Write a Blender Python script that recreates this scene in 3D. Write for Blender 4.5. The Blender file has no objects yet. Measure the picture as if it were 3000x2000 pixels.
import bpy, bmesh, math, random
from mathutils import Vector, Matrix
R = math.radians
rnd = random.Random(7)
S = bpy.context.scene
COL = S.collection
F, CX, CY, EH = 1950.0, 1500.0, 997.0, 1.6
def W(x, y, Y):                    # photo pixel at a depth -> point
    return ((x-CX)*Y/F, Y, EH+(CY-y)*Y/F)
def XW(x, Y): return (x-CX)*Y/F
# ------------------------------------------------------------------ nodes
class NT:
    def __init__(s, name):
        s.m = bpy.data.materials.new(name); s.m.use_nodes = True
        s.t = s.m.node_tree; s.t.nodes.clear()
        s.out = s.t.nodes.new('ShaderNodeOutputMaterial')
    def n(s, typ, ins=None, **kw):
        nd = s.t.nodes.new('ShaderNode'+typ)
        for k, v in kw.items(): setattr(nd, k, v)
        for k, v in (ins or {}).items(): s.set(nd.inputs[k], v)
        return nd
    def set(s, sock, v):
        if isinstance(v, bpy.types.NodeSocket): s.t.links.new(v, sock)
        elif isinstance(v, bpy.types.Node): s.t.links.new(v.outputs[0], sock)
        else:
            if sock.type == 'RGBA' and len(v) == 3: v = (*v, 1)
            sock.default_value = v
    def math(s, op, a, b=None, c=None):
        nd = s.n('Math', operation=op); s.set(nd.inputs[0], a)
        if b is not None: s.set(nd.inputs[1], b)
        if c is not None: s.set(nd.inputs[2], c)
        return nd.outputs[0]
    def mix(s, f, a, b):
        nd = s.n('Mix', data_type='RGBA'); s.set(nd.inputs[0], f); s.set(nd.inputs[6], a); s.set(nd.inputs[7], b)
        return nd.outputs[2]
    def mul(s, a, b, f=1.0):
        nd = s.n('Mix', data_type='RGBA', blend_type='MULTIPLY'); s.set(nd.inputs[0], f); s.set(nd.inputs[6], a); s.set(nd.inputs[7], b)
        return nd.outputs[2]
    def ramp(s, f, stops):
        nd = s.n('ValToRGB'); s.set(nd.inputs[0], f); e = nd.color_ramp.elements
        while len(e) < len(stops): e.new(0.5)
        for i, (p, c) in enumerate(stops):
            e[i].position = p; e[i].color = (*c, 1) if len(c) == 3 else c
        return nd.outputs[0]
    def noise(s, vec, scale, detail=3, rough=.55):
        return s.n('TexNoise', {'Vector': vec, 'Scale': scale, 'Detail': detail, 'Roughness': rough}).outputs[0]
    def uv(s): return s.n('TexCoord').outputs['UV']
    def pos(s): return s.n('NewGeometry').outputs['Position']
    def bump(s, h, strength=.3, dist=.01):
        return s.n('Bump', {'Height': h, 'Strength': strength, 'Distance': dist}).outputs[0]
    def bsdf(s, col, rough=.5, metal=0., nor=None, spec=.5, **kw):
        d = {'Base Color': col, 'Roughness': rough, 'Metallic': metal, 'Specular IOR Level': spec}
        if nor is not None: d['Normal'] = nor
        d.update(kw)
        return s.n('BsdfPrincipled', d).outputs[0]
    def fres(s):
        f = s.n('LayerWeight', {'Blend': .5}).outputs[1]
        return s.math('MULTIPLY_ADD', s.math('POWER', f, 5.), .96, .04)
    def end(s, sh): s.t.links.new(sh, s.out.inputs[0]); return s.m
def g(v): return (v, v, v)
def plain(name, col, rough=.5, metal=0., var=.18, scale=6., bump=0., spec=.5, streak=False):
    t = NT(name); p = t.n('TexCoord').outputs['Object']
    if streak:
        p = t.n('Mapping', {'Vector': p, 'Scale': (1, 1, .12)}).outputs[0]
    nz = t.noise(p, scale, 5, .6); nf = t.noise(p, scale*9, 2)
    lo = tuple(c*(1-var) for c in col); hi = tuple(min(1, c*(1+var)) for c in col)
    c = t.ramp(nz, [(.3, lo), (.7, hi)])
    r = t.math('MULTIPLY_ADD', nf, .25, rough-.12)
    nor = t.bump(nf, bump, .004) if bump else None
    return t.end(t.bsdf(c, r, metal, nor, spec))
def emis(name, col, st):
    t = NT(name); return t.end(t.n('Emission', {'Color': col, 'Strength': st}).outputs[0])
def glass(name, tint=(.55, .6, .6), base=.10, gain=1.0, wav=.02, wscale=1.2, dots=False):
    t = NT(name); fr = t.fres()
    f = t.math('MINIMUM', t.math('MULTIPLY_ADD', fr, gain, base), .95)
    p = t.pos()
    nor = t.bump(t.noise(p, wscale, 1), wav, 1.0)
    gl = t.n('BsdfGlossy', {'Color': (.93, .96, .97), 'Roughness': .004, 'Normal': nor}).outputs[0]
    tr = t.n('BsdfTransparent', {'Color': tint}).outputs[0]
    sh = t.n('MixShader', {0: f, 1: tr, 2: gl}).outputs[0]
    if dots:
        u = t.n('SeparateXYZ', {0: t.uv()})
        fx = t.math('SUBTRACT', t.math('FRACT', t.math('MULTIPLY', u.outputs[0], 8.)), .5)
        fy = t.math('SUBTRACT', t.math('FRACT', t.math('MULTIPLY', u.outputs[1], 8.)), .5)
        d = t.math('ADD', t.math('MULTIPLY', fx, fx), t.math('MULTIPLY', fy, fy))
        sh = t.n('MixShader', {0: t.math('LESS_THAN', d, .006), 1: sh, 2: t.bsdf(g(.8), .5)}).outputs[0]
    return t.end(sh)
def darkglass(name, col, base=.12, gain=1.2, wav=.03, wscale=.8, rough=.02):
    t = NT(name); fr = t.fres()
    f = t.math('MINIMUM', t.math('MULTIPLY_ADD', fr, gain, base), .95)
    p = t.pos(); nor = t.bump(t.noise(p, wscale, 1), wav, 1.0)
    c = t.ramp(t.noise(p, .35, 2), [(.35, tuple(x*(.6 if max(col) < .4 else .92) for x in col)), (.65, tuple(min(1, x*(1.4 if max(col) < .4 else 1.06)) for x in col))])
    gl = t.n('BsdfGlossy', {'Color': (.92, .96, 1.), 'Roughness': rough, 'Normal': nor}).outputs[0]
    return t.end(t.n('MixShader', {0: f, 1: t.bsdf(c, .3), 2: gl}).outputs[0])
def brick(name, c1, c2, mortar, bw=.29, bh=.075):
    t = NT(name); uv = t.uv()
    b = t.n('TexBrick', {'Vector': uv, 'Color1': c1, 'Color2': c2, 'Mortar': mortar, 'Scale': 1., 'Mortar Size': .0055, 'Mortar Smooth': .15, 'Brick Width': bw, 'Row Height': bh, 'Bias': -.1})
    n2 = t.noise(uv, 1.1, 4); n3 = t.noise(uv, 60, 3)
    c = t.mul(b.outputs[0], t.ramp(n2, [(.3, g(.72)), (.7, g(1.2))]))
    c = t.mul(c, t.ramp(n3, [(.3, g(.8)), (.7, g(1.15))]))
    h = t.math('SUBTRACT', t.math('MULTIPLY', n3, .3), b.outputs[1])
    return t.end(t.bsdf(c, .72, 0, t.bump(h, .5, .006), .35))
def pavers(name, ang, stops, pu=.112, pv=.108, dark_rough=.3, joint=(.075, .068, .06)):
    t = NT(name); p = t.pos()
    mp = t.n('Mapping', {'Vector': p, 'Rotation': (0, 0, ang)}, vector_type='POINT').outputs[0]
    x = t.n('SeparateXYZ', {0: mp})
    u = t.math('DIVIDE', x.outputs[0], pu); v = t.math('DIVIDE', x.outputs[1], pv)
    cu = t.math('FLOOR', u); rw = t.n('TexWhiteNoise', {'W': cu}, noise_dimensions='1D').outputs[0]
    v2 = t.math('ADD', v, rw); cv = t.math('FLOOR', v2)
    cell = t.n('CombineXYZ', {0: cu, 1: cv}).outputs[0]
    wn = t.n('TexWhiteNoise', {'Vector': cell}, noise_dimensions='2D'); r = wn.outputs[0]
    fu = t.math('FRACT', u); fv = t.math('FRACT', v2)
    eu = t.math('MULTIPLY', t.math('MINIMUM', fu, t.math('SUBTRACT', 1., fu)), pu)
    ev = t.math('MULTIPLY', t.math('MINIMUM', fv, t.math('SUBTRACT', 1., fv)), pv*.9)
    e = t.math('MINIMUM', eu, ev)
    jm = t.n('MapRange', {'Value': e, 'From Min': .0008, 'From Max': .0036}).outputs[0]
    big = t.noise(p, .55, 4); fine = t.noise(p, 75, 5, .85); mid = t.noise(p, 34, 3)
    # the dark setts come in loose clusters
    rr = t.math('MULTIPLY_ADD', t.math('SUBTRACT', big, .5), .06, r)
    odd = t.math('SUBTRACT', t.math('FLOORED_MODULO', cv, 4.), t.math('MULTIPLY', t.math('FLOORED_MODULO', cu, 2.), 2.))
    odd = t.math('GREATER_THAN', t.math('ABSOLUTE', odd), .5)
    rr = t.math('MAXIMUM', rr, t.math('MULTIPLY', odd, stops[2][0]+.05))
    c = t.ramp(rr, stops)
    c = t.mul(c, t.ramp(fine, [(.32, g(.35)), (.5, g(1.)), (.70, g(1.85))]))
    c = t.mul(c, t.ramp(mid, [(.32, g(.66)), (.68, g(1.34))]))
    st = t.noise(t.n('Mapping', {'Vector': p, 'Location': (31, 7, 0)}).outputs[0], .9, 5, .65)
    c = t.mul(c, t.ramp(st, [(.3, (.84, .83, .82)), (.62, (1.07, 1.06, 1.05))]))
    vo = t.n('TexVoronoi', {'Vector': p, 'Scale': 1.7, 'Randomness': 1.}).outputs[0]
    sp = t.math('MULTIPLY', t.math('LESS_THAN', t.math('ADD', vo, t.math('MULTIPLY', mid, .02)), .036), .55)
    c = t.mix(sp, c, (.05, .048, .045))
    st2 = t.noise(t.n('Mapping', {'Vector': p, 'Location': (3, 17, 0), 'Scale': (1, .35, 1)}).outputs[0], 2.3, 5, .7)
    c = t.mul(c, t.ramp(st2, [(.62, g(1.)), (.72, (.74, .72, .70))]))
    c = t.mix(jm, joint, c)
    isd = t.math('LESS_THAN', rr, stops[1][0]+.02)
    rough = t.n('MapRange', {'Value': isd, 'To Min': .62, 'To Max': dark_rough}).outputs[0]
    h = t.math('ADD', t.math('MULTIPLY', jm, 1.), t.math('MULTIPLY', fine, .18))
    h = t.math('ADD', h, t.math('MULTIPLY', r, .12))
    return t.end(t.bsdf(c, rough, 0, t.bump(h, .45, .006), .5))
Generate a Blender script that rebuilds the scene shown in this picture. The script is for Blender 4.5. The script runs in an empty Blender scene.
==============================
**To do:**
Copy out every line from the data above that has "Blender" in it.

**Solution to this problem:**
Write a Blender Python script that recreates this scene in 3D. Write for Blender 4.5. The Blender file has no objects yet. Measure the picture as if it were 3000x2000 pixels.
Generate a Blender script that rebuilds the scene shown in this picture. The script is for Blender 4.5. The script runs in an empty Blender scene.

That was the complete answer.